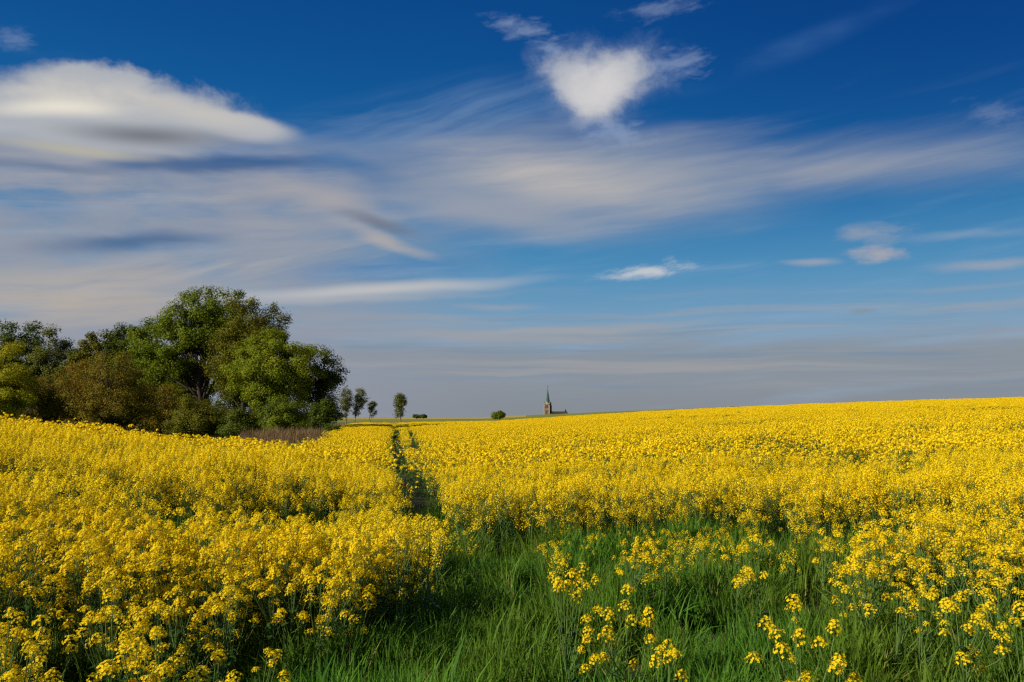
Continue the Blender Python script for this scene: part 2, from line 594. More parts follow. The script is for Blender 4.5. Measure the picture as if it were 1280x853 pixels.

...

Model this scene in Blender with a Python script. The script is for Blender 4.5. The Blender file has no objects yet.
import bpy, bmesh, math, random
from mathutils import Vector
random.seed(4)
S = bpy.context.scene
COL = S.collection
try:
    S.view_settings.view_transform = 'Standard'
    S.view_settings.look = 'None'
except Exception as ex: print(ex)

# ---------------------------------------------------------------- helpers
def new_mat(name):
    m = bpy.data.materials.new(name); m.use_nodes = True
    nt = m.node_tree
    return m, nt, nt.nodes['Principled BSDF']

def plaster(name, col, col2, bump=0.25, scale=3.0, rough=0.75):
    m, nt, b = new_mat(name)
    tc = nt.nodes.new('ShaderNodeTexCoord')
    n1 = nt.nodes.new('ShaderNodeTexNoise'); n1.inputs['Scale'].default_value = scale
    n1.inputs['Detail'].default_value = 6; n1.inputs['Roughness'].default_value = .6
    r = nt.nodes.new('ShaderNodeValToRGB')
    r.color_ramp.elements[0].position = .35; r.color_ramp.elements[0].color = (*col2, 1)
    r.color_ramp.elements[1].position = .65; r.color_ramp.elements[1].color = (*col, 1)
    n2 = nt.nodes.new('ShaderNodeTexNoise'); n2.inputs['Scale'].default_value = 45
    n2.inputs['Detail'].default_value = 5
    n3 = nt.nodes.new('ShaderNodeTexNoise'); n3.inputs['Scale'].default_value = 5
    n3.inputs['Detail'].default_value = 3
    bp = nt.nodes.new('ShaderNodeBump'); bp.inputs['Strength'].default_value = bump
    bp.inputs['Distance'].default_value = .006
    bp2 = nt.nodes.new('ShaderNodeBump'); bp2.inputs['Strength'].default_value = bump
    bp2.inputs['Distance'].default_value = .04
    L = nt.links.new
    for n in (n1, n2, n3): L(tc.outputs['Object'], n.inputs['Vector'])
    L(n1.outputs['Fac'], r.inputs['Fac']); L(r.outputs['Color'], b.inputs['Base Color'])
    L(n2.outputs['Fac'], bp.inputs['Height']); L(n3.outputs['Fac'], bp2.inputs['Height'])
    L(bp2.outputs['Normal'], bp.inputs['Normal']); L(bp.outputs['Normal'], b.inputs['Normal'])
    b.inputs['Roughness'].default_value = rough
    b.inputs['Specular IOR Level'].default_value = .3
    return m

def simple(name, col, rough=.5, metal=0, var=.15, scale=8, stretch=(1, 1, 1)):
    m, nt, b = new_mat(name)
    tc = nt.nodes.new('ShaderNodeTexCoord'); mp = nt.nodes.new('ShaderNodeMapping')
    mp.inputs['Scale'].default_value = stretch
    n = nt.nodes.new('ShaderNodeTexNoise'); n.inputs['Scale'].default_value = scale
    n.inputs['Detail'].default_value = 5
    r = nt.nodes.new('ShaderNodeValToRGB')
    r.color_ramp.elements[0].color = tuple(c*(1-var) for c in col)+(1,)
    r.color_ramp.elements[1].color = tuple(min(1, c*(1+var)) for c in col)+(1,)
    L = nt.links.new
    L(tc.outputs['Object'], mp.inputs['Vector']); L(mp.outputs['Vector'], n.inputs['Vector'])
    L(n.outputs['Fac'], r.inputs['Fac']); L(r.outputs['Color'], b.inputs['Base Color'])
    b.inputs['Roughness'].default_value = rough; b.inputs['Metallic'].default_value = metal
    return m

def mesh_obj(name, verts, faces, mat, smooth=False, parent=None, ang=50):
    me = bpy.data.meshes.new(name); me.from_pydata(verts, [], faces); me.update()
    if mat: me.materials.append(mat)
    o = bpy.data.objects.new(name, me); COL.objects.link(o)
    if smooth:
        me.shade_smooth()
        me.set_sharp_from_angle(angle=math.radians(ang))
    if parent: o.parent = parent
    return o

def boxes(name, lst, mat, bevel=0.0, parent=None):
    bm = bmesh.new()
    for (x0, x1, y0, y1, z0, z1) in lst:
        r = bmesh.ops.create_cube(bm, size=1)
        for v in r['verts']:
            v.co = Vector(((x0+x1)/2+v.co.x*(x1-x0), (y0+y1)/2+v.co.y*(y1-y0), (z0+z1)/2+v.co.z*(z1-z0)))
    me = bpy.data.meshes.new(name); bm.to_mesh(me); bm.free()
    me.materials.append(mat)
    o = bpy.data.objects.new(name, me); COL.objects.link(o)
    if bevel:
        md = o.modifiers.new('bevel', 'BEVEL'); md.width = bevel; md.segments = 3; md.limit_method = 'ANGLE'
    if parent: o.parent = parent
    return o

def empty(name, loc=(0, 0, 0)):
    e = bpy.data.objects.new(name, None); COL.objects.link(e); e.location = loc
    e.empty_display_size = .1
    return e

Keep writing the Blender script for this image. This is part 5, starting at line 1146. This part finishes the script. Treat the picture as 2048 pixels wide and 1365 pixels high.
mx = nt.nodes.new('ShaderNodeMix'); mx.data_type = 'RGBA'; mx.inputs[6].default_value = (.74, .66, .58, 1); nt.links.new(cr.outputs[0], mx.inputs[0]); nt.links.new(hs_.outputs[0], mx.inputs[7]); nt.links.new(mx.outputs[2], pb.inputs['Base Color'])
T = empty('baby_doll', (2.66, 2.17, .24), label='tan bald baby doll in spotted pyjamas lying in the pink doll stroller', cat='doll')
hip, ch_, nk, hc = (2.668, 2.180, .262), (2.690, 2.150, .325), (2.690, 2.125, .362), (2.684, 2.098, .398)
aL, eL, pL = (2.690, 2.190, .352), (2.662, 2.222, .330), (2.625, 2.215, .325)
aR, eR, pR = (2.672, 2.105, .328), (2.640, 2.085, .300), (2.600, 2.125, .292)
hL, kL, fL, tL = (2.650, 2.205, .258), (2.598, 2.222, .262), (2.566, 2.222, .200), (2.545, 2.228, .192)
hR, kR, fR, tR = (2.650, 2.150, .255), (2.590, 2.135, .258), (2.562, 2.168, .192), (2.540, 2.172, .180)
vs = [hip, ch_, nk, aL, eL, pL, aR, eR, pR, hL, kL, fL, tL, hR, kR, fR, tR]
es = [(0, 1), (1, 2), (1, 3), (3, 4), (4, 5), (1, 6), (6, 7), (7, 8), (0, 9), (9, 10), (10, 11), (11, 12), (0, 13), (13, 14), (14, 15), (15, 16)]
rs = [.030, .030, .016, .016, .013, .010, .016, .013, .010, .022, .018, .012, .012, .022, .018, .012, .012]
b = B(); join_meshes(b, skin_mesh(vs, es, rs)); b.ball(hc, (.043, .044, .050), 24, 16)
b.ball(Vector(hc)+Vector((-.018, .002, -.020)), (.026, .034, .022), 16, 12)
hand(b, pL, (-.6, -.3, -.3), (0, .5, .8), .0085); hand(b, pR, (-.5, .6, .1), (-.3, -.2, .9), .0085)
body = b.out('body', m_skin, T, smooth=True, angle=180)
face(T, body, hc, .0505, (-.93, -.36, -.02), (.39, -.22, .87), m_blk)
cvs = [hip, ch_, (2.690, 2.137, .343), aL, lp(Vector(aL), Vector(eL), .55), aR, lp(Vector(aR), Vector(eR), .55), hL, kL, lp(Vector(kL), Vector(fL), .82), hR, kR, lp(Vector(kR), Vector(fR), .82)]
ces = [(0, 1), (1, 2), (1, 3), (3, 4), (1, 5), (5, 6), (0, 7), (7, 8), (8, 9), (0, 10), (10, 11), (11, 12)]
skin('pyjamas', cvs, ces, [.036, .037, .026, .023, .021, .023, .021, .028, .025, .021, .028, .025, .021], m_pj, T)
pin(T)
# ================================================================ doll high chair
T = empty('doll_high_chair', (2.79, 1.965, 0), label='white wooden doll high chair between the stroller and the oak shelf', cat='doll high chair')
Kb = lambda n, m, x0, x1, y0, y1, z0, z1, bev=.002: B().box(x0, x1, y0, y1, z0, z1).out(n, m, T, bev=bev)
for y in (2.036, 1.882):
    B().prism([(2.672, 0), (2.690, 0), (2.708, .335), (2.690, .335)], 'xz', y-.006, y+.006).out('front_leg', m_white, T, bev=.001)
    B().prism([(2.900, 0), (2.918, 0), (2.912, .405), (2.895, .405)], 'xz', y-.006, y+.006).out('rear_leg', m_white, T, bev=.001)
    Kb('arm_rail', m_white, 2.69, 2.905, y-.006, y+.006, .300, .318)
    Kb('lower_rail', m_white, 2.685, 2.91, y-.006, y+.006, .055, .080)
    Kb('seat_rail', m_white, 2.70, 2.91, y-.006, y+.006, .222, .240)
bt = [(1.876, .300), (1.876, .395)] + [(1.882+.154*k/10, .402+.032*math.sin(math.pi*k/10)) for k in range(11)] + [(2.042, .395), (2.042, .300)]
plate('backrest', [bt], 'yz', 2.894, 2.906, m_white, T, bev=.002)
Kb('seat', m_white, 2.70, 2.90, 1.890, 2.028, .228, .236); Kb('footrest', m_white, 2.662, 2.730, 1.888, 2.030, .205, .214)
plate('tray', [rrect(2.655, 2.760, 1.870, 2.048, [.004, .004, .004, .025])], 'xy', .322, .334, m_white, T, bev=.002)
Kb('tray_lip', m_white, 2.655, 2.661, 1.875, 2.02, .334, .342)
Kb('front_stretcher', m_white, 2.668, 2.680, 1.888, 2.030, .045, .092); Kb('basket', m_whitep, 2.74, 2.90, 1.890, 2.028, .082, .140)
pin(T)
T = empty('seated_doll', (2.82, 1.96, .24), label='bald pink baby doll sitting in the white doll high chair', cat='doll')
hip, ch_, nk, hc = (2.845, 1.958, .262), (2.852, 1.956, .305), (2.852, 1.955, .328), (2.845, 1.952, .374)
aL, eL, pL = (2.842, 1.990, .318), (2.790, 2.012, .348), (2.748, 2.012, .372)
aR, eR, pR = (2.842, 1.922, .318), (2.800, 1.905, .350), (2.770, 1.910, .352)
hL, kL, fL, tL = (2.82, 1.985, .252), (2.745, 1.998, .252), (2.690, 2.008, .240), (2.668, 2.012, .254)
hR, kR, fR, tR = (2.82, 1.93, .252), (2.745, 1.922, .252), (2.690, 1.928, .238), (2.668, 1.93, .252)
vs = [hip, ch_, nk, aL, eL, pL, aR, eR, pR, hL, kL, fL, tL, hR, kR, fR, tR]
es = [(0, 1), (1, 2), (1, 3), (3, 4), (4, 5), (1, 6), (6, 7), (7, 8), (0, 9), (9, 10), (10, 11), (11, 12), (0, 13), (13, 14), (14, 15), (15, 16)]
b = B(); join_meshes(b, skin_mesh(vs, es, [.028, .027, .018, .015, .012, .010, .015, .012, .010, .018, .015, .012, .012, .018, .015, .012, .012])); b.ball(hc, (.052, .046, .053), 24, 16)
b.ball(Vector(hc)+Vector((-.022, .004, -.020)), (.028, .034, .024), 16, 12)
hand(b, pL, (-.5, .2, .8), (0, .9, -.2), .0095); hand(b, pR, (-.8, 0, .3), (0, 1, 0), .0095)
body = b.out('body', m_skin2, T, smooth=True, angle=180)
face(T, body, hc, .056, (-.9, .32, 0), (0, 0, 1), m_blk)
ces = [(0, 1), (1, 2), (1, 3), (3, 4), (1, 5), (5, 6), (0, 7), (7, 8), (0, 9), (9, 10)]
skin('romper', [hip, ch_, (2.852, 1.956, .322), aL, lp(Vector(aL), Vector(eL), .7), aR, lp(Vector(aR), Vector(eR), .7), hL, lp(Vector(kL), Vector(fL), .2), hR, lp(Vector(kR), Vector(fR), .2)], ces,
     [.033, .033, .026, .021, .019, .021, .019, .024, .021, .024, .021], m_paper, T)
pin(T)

TASK: Return only the part of the records above that opens with the line containing "Model this scene" and closes with the line containing "except Exception as ex: print(ex)", ends included.

PROBLEM SOLUTION:
Model this scene in Blender with a Python script. The script is for Blender 4.5. The Blender file has no objects yet.
import bpy, bmesh, math, random
from mathutils import Vector
random.seed(4)
S = bpy.context.scene
COL = S.collection
try:
    S.view_settings.view_transform = 'Standard'
    S.view_settings.look = 'None'
except Exception as ex: print(ex)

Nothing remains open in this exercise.